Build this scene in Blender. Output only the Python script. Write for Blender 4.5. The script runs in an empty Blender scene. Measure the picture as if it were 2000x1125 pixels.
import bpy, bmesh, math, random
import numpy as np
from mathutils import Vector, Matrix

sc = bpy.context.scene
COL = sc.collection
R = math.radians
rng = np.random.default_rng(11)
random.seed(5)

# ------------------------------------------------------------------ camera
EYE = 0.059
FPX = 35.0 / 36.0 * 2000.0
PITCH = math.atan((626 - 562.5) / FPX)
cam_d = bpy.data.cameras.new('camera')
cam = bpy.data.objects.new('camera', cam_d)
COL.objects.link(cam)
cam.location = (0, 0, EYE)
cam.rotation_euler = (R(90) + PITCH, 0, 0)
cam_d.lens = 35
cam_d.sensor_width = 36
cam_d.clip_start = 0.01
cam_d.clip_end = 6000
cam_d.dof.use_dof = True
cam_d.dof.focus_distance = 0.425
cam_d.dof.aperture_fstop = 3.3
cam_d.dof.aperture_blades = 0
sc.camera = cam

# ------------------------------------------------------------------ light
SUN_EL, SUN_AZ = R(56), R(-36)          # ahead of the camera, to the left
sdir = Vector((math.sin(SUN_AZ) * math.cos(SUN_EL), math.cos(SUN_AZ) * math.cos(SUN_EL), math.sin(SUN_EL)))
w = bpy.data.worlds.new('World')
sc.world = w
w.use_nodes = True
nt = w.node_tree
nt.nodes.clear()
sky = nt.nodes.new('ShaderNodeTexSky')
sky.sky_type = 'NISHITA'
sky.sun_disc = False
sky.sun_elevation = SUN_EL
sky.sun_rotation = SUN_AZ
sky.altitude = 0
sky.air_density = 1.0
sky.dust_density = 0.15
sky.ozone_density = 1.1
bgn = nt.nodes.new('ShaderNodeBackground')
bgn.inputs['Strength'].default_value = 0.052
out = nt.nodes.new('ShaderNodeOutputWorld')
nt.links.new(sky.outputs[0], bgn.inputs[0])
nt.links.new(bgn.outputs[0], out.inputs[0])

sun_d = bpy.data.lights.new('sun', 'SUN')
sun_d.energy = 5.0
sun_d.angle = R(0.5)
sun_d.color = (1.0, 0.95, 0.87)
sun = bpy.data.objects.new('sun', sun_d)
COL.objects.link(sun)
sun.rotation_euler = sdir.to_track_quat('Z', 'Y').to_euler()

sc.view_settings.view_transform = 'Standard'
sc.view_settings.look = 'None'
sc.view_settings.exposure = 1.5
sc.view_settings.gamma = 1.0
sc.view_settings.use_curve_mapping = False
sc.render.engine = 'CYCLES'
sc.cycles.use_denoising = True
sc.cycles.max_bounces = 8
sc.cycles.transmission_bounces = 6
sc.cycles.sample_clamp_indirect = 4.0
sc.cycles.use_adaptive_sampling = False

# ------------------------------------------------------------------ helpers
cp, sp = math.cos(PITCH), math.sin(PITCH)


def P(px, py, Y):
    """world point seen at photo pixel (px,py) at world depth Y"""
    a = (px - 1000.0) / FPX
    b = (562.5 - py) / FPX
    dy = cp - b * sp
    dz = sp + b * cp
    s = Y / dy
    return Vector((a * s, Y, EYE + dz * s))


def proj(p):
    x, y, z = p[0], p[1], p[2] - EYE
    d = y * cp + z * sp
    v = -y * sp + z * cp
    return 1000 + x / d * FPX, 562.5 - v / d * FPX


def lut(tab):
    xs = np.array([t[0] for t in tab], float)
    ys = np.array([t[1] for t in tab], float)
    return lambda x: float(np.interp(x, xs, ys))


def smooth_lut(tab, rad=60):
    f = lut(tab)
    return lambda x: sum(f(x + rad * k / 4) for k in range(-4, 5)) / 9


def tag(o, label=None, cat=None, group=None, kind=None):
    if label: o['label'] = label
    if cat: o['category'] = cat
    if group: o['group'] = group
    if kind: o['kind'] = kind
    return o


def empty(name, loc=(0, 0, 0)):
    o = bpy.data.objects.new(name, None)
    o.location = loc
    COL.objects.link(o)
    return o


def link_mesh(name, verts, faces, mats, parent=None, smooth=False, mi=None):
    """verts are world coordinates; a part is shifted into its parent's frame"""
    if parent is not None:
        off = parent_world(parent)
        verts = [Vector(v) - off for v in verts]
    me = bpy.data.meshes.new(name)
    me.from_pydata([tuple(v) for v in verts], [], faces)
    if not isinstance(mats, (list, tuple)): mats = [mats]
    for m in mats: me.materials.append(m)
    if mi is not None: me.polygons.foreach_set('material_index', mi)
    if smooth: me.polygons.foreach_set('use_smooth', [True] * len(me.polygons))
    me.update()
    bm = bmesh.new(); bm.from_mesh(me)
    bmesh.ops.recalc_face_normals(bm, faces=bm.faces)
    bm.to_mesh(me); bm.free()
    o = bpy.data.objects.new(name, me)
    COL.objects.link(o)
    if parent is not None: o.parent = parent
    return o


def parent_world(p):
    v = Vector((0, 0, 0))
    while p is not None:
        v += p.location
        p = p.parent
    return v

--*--

[Given exercise] Repeat exactly, please, each line from the beginning of the data through the line with "sun.rotation_euler = sdir.to_track_quat('Z', 'Y').to_euler()" in it, and only those lines.

[Result below]
Build this scene in Blender. Output only the Python script. Write for Blender 4.5. The script runs in an empty Blender scene. Measure the picture as if it were 2000x1125 pixels.
import bpy, bmesh, math, random
import numpy as np
from mathutils import Vector, Matrix

sc = bpy.context.scene
COL = sc.collection
R = math.radians
rng = np.random.default_rng(11)
random.seed(5)

# ------------------------------------------------------------------ camera
EYE = 0.059
FPX = 35.0 / 36.0 * 2000.0
PITCH = math.atan((626 - 562.5) / FPX)
cam_d = bpy.data.cameras.new('camera')
cam = bpy.data.objects.new('camera', cam_d)
COL.objects.link(cam)
cam.location = (0, 0, EYE)
cam.rotation_euler = (R(90) + PITCH, 0, 0)
cam_d.lens = 35
cam_d.sensor_width = 36
cam_d.clip_start = 0.01
cam_d.clip_end = 6000
cam_d.dof.use_dof = True
cam_d.dof.focus_distance = 0.425
cam_d.dof.aperture_fstop = 3.3
cam_d.dof.aperture_blades = 0
sc.camera = cam

# ------------------------------------------------------------------ light
SUN_EL, SUN_AZ = R(56), R(-36)          # ahead of the camera, to the left
sdir = Vector((math.sin(SUN_AZ) * math.cos(SUN_EL), math.cos(SUN_AZ) * math.cos(SUN_EL), math.sin(SUN_EL)))
w = bpy.data.worlds.new('World')
sc.world = w
w.use_nodes = True
nt = w.node_tree
nt.nodes.clear()
sky = nt.nodes.new('ShaderNodeTexSky')
sky.sky_type = 'NISHITA'
sky.sun_disc = False
sky.sun_elevation = SUN_EL
sky.sun_rotation = SUN_AZ
sky.altitude = 0
sky.air_density = 1.0
sky.dust_density = 0.15
sky.ozone_density = 1.1
bgn = nt.nodes.new('ShaderNodeBackground')
bgn.inputs['Strength'].default_value = 0.052
out = nt.nodes.new('ShaderNodeOutputWorld')
nt.links.new(sky.outputs[0], bgn.inputs[0])
nt.links.new(bgn.outputs[0], out.inputs[0])

sun_d = bpy.data.lights.new('sun', 'SUN')
sun_d.energy = 5.0
sun_d.angle = R(0.5)
sun_d.color = (1.0, 0.95, 0.87)
sun = bpy.data.objects.new('sun', sun_d)
COL.objects.link(sun)
sun.rotation_euler = sdir.to_track_quat('Z', 'Y').to_euler()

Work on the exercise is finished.